Netanyahu’s claims before the US Congress: Facts or falsehoods?
Al Jazeera
PM defends Israel’s war on Gaza, suggesting Israel has minimised civilian losses. What do the facts say?
Israeli Prime Minister Benjamin Netanyahu has addressed a joint session of the United States Congress as his country conducts a war on Gaza in which more than 39,000 Palestinians have been killed.
Netanyahu on Wednesday presented a defence of Israel’s war, launched on October 7, the day Hamas and other Palestinian armed groups carried out attacks on Israeli territory in which 1,139 people were killed.

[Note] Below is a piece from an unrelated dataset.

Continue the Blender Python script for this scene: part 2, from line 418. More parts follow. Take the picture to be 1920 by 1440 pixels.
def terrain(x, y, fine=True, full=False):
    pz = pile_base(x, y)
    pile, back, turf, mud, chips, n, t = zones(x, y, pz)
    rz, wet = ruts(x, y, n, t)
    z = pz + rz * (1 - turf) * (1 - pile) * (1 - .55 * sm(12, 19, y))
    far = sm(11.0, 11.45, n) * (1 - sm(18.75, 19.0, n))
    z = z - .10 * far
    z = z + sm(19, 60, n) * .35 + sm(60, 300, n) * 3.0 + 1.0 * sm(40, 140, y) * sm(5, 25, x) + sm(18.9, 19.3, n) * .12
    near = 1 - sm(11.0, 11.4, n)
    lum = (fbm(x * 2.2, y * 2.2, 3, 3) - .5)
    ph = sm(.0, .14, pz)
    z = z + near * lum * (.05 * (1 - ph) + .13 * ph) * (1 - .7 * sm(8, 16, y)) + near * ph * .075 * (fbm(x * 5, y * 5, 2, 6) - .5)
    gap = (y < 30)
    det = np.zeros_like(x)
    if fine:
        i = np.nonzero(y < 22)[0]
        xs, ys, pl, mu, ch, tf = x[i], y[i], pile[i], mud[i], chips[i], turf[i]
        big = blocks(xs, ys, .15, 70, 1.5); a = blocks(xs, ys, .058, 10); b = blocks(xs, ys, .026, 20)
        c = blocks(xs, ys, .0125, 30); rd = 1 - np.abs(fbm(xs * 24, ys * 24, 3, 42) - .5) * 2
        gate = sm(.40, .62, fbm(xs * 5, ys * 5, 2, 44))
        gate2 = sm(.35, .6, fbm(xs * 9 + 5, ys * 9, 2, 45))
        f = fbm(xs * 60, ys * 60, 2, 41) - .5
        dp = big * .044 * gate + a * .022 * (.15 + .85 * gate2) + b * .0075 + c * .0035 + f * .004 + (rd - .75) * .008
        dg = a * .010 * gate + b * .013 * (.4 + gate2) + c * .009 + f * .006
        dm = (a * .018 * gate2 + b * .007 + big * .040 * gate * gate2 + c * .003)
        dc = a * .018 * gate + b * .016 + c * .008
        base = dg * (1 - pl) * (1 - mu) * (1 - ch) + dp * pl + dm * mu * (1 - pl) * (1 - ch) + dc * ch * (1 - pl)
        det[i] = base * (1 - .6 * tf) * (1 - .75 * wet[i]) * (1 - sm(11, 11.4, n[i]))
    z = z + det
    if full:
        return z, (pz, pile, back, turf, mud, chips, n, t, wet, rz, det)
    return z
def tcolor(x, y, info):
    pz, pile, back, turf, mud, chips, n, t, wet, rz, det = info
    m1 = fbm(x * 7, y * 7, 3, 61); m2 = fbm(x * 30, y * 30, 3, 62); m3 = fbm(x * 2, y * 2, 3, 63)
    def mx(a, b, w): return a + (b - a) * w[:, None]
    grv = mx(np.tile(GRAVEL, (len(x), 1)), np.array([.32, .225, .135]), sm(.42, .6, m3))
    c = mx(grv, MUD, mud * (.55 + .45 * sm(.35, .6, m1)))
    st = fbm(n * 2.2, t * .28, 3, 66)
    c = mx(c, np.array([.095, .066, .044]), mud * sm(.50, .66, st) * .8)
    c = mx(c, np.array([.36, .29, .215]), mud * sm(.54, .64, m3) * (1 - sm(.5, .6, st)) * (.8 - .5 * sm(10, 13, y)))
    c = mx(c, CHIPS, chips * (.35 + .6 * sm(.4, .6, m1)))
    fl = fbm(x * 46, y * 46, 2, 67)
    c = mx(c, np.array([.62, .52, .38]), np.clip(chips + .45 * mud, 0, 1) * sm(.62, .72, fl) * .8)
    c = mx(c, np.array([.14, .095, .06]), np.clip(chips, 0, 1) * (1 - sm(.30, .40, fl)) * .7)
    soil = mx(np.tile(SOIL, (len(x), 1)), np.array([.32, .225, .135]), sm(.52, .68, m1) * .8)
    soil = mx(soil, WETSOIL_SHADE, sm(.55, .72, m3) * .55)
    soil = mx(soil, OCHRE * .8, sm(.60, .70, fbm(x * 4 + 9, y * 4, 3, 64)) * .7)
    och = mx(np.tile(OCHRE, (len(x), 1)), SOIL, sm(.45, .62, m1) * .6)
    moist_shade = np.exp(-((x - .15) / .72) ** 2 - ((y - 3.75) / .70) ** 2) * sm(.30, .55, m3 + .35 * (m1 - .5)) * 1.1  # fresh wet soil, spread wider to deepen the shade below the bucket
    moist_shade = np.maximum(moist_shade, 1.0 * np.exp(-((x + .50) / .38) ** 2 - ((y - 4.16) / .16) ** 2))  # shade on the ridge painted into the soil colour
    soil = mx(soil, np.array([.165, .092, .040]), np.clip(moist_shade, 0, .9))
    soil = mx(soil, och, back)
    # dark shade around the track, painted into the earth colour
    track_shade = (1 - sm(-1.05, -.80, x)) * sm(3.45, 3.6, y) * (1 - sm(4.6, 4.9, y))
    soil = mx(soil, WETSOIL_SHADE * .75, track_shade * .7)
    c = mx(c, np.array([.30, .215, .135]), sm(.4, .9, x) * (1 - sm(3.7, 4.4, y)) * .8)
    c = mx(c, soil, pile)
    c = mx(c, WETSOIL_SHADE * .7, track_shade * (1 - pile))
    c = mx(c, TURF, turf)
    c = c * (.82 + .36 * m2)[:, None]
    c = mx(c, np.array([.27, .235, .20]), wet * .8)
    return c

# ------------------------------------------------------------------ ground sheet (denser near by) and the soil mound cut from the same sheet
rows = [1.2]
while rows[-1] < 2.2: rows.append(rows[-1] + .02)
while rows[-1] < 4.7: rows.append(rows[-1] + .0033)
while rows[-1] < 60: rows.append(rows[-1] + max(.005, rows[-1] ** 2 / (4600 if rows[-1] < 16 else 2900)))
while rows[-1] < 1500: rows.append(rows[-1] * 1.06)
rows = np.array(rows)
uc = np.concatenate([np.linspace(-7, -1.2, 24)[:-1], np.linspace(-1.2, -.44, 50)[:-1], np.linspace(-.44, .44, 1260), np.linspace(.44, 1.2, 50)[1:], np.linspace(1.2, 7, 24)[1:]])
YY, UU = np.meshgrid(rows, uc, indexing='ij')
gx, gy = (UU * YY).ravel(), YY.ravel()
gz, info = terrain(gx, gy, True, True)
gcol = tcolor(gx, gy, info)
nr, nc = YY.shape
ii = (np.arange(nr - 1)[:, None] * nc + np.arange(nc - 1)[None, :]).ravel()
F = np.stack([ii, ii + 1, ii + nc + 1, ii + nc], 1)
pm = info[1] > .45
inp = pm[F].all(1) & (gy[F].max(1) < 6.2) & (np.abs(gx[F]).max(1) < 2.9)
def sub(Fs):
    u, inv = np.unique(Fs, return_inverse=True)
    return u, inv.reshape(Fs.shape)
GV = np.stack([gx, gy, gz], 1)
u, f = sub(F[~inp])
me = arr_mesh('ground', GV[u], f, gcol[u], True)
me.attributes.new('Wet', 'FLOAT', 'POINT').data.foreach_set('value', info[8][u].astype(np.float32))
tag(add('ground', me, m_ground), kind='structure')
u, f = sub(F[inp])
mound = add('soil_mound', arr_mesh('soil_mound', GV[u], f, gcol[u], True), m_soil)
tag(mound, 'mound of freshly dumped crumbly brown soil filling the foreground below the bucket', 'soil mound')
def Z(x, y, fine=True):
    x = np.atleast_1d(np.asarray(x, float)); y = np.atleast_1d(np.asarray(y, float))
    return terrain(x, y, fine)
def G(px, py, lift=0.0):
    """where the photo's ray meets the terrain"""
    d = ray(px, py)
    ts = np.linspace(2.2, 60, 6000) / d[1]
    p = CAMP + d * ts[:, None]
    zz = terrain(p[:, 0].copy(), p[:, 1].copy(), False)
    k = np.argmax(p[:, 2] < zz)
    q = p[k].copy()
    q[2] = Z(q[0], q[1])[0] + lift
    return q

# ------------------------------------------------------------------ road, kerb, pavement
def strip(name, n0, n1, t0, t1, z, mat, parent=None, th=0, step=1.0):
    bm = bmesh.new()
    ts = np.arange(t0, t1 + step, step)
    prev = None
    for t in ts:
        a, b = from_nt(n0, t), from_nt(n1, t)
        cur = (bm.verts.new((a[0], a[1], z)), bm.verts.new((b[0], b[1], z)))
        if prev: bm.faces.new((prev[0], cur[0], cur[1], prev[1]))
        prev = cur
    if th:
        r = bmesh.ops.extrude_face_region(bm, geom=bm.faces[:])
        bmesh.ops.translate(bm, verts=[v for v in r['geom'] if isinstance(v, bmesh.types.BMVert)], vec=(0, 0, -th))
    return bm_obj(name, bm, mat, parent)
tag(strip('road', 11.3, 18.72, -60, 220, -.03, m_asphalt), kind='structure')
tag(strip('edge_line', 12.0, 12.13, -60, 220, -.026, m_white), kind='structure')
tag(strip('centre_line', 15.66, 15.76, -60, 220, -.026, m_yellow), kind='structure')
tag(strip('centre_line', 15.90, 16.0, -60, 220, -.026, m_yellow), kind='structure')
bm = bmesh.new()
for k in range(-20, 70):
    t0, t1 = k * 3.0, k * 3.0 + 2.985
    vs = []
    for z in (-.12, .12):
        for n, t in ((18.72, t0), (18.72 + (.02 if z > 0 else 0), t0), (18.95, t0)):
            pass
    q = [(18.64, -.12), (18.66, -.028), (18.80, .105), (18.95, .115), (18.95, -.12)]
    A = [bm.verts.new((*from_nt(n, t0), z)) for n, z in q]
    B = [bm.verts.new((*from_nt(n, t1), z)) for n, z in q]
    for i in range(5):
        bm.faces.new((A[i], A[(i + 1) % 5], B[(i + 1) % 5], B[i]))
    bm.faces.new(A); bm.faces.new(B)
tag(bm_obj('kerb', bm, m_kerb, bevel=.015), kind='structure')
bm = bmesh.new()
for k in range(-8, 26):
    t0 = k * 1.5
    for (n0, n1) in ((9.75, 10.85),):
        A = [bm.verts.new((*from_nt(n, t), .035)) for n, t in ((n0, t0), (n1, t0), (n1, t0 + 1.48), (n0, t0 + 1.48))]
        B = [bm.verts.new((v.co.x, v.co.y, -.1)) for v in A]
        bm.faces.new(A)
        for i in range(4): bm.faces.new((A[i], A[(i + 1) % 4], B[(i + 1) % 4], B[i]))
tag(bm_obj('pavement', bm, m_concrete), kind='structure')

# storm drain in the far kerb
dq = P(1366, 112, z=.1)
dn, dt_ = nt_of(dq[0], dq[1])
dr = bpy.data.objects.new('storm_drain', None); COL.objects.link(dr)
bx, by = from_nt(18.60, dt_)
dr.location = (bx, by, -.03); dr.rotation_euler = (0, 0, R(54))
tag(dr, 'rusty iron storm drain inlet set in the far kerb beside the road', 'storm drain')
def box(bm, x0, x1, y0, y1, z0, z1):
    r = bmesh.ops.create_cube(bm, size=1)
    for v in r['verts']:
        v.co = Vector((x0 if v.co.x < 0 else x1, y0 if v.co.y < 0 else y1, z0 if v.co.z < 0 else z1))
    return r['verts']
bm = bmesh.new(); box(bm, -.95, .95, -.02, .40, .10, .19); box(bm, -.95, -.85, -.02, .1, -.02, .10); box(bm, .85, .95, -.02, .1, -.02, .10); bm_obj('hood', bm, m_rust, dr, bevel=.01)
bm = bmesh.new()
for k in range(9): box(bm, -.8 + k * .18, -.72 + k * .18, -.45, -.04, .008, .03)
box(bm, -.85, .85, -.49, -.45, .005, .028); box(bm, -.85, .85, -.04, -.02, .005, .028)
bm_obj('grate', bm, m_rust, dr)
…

The prime minister spoke of a plan for what he termed a “de-radicalised post-war Gaza” but offered few details beyond the assertion that Israel would retain security control over the strip. Outside Congress, meanwhile, protesters called for him to be prosecuted for alleged war crimes as families of some Israeli captives held in Gaza were evicted from the building for demanding answers from the Israeli premier.
So what were the key claims Netanyahu made in his speech, and how true were they? Al Jazeera fact-checks the prime minister’s address:
Netanyahu: “Remember what so many people said? If Israel goes into Rafah, there’ll be thousands, maybe even tens of thousands of civilians killed. Well, last week, I went into Rafah. I visited our troops as they finished fighting Hamas’s remaining terrorist battalions. I asked the commander there, “How many terrorists did you take out in Rafah?” He gave me an exact number: 1,203. I asked him, “How many civilians were killed?” He said, “Prime minister, practically none. With the exception of a single incident, where shrapnel from a bomb hit a Hamas weapons depot and unintentionally killed two dozen people, the answer is practically none.”